HUMS 447: Birth of the Political: Early Modern and 20th Century
![Richard II painting](/sites/default/files/styles/max_width_320/public/2025-01/HUMS%20447%20Richard%20II.jpg?itok=a3hMYLRK)
Meeting time: Tuesday, 3:30p-5:20p
Instructor: Rudiger Campe
With the idea of “the Political” we associate primarily not so much the traditional, ancient questions of the form of government or the constitution of the state but rather the principles of what characterizes human action – individual and collective – as ‘political.’ In this sense, “the Political” is an issue of strife and struggle, of gaining or losing power in the social and the anthropological context.
The hypothesis underlying the syllabus is that “the Birth of the Political” in this understanding of the concept has emerged as a phenomenon and a subject of debate in Europe during the early modern times, in the 16th and 17th centuries, and that it was conceptualized in theories in the 20th century. Such conceptualization took often place with explicit references from the 20th century authors to the early modern writers, especially in the period between World War I and World War II in Germany, France and Spain and later echoes after 1945.

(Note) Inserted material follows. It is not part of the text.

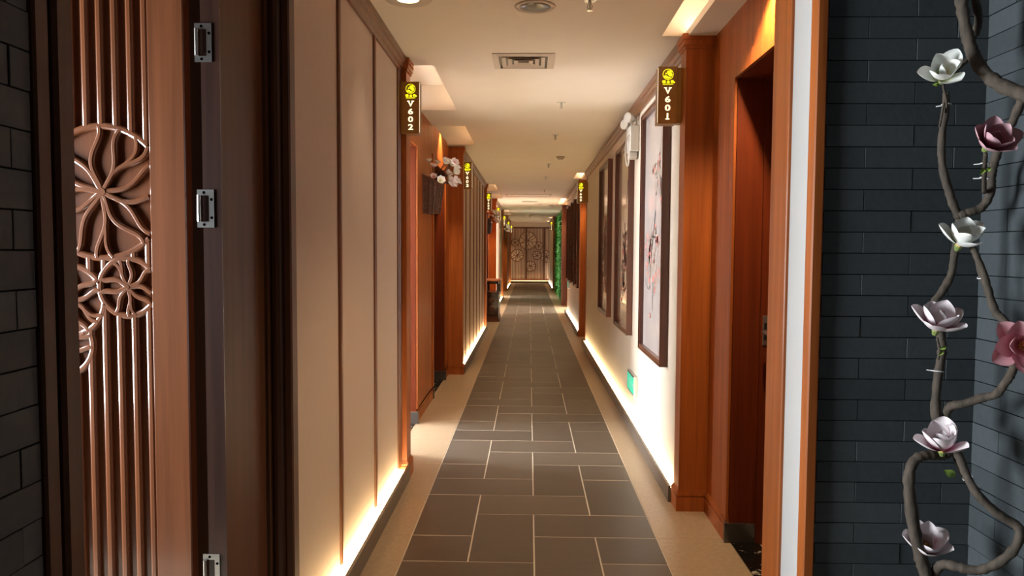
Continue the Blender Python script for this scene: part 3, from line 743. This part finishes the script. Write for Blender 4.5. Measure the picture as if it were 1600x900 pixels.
t = thing('exit_sign', 'green running man exit sign low on the right wall', 'sign', (f, 5.82, .265))
MB().cbox(f-.028, f, 5.63, 6.01, .265, .425, .003).build('sign_body', 'steel', t)
MB().box(f-.0285, f-.028, 5.645, 5.995, .280, .410).build('sign_face', 'exit_green', t)
m_ = MB(); xs = f-.0292
def seg(pts, wd):
    for (a, b_), (c, d) in zip(pts[:-1], pts[1:]):
        L = math.hypot(c-a, d-b_) or 1; ny, nz_ = -(d-b_)/L*wd/2, (c-a)/L*wd/2
        m_.add([(xs, a+ny, b_+nz_), (xs, c+ny, d+nz_), (xs, c-ny, d-nz_), (xs, a-ny, b_-nz_)], [(0, 1, 2, 3)])
yc, zc = 5.87, .345
m_.add([(xs, yc+.012+.011*math.cos(2*PI*k/10), zc+.045+.011*math.sin(2*PI*k/10)) for k in range(10)], [tuple(range(10))])
seg([(yc, zc+.03), (yc-.012, zc-.005)], .018); seg([(yc-.012, zc-.005), (yc+.016, zc-.02), (yc+.012, zc-.05)], .011); seg([(yc-.012, zc-.005), (yc-.018, zc-.03), (yc-.045, zc-.045)], .011)
seg([(yc, zc+.025), (yc+.025, zc+.012), (yc+.04, zc+.02)], .008); seg([(yc, zc+.025), (yc-.025, zc+.02), (yc-.03, zc)], .008)
seg([(5.80, .29), (5.80, .40), (5.74, .40), (5.74, .29)], .007); seg([(5.72, zc), (5.665, zc)], .012); seg([(5.685, zc+.022), (5.662, zc), (5.685, zc-.022)], .010)
m_.build('running_man', 'white_plastic', t, recalc=False)
t = thing('exit_sign', 'small green exit sign low between far paintings and dark post', 'sign', (f, 15.35, .62))
MB().cbox(f-.03, f, 15.2, 15.55, .60, .76, .003).build('sign_body', 'steel', t); MB().box(f-.031, f-.03, 15.215, 15.535, .615, .745).build('sign_face', 'exit_green', t)

# ------------------------------------------------------------------ ceiling fittings
t = thing('ceiling_speaker', 'round ceiling speaker with perforated grille nearest the camera', 'speaker', (.019, 3.475, CEIL-.03))
MB().lathe([(.070, -.002), (.080, -.008), (.092, -.006), (.096, 0), (.070, 0)], (.019, 3.475, CEIL), seg=36).build('bezel', 'vent_paint', t, smooth=True)
MB().lathe([(0, -.010), (.03, -.009), (.072, -.003), (.072, 0)], (.019, 3.475, CEIL), seg=36).build('grille', 'steel_dark', t, smooth=True)
m_ = MB()
for a in (0, PI): m_.lathe([(0, -.009), (.005, -.009), (.006, -.006)], (.019+.084*math.cos(a), 3.475+.084*math.sin(a), CEIL), seg=10)
m_.build('screw', 'steel', t)
t = thing('ceiling_downlight', 'round recessed downlight in the ceiling near the left wall', 'lamp', (-.56, 3.37, CEIL-.02))
MB().lathe([(.050, -.002), (.085, -.006), (.105, -.004), (.11, 0), (.05, 0)], (-.56, 3.37, CEIL), seg=32).build('bezel', 'vent_paint', t, smooth=True)
MB().lathe([(0, -.004), (.022, -.004), (.05, -.003)], (-.56, 3.37, CEIL), seg=24).build('lens', 'lamp_lens', t)
spot('ceiling_downlight_lamp', (-.56, 3.37, CEIL-.02), (-.45, 3.37, 0), 5, WARM2, 75, .9, .05)
def vent(x0, x1, y0, y1, label, rings=4):
    t = thing('air_vent', label, 'vent', ((x0+x1)/2, (y0+y1)/2, CEIL-.02), 'ceiling air vents')
    cx, cy = (x0+x1)/2, (y0+y1)/2; z = CEIL
    def ring(a, b_, za, zb):
        m_ = MB(); pa = [(x0+a, y0+a), (x1-a, y0+a), (x1-a, y1-a), (x0+a, y1-a)]; pb = [(x0+b_, y0+b_), (x1-b_, y0+b_), (x1-b_, y1-b_), (x0+b_, y1-b_)]
        vs = [(*p, za) for p in pa]+[(*p, zb) for p in pb]+[(*p, za+.003) for p in pa]+[(*p, zb+.003) for p in pb]
        fs = []
        for i in range(4):
            j = (i+1) % 4; fs += [(i, j, 4+j, 4+i), (8+i, 8+j, 12+j, 12+i), (i, j, 8+j, 8+i), (4+i, 4+j, 12+j, 12+i)]
        return m_.add(vs, fs)
    hw = min(x1-x0, y1-y0)/2
    ring(0, hw*.22, z-.004, z-.010).build('vent_frame', 'vent_paint', t)
    for k in range(rings-1):
        a = hw*(.30+k*.2); ring(a, a+hw*.13, z-.012, z-.003).build('louvre', 'vent_paint', t)
    MB().box(x0+hw*.2, x1-hw*.2, y0+hw*.2, y1-hw*.2, z-.0015, z-.0005).build('duct', 'steel_dark', t)
vent(-.225, .140, 4.285, 4.645, 'square louvred air vent in the ceiling between the first two room signs')
vent(-.19, .20, 17.1, 17.55, 'small far air vent in the ceiling beyond the long slot')
t = thing('linear_diffuser', 'long slot air diffuser across the ceiling far down the corridor', 'vent', (-.02, 15.4, CEIL-.01))
MB().box(-.49, .45, 15.0, 15.03, CEIL-.008, CEIL).box(-.49, .45, 15.75, 15.78, CEIL-.008, CEIL).box(-.49, -.46, 15.03, 15.75, CEIL-.008, CEIL).box(.42, .45, 15.03, 15.75, CEIL-.008, CEIL).build('frame', 'vent_paint', t)
MB().box(-.46, .42, 15.03, 15.75, CEIL-.003, CEIL-.001).build('panel', 'ceiling_paint', t)
def sprinkler(x, y, label):
    t = thing('sprinkler', label, 'sprinkler', (x, y, CEIL-.05), 'ceiling sprinklers')
    MB().lathe([(.008, -.004), (.026, -.004), (.034, -.001), (.034, 0), (.008, 0)], (x, y, CEIL), seg=16).build('escutcheon', 'steel', t)
    m_ = MB().lathe([(.008, 0), (.008, -.02), (.004, -.022), (.004, -.045)], (x, y, CEIL), seg=10)
    for q in (-1, 1): m_.tube([(x+q*.008, y, CEIL-.018), (x+q*.013, y, CEIL-.032), (x+q*.003, y, CEIL-.046)], .002, 6)
    m_.build('frame', 'steel', t); MB().lathe([(0, -.046), (.014, -.046), (.014, -.048), (0, -.048)], (x, y, CEIL), seg=12).build('deflector', 'steel', t)
ordn = ('first ceiling sprinkler, at the top edge of the picture', 'second ceiling sprinkler, just past the square vent', 'third ceiling sprinkler from the front', 'fourth ceiling sprinkler, just past the first smoke detector', 'fifth ceiling sprinkler from the front', 'sixth ceiling sprinkler, just before the long slot diffuser', 'seventh ceiling sprinkler, past the long slot diffuser', 'eighth ceiling sprinkler from the front', 'farthest ceiling sprinkler, near the end screen')
for (x, y), l in zip([(.268, 3.39), (.24, 5.70), (.25, 7.31), (.246, 9.74), (.25, 11.44), (.28, 13.9), (.29, 18.1), (.01, 19.6), (.0, 25.0)], ordn): sprinkler(x, y, l)
def smoke(x, y, label):
    t = thing('smoke_detector', label, 'detector', (x, y, CEIL-.05), 'ceiling smoke detectors')
    MB().lathe([(.052, 0), (.054, -.010), (.048, -.016)], (x, y, CEIL), seg=20).build('base', 'vent_paint', t, smooth=True)
    MB().lathe([(.036, -.016), (.034, -.034), (.024, -.040), (0, -.040)], (x, y, CEIL), seg=18).build('sensor', 'vent_paint', t, smooth=True)
smoke(.375, 9.0, 'nearer smoke detector on the ceiling between the third and fourth sprinklers'); smoke(.54, 18.56, 'farther smoke detector on the ceiling towards the ivy wall')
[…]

The readings in the course thus concentrate on the pairing of excerpts from works and authors of the 16th / 17th centuries with those of the 20th century: Sepúlveda and Grotius on international law in the colonial context and the centralization of the territorial state – and Carl Schmitt on Land and Sea; Machiavelli’s The Prince – and the theories of sovereignty in Carl Schmitt and Ernst Kantorowicz; Lipsius and Hobbes on government and population – and Gerhard Oestreich and Michel Foucault on ‘governmentality.’ The reading of history plays and tragedies accompany these readings: Shakespeare, Richard II – and Kantorowicz; Racine, Britannicus – and Walter Benjamin on the ‘mourning play.’
The seminar is concerned with the question of how and why what we call the ‘early modern’ has been framed and conceptualized in the 20th century between and around two world wars, and how and why such reframing and conceptualization is connected to the “Birth of the Political.”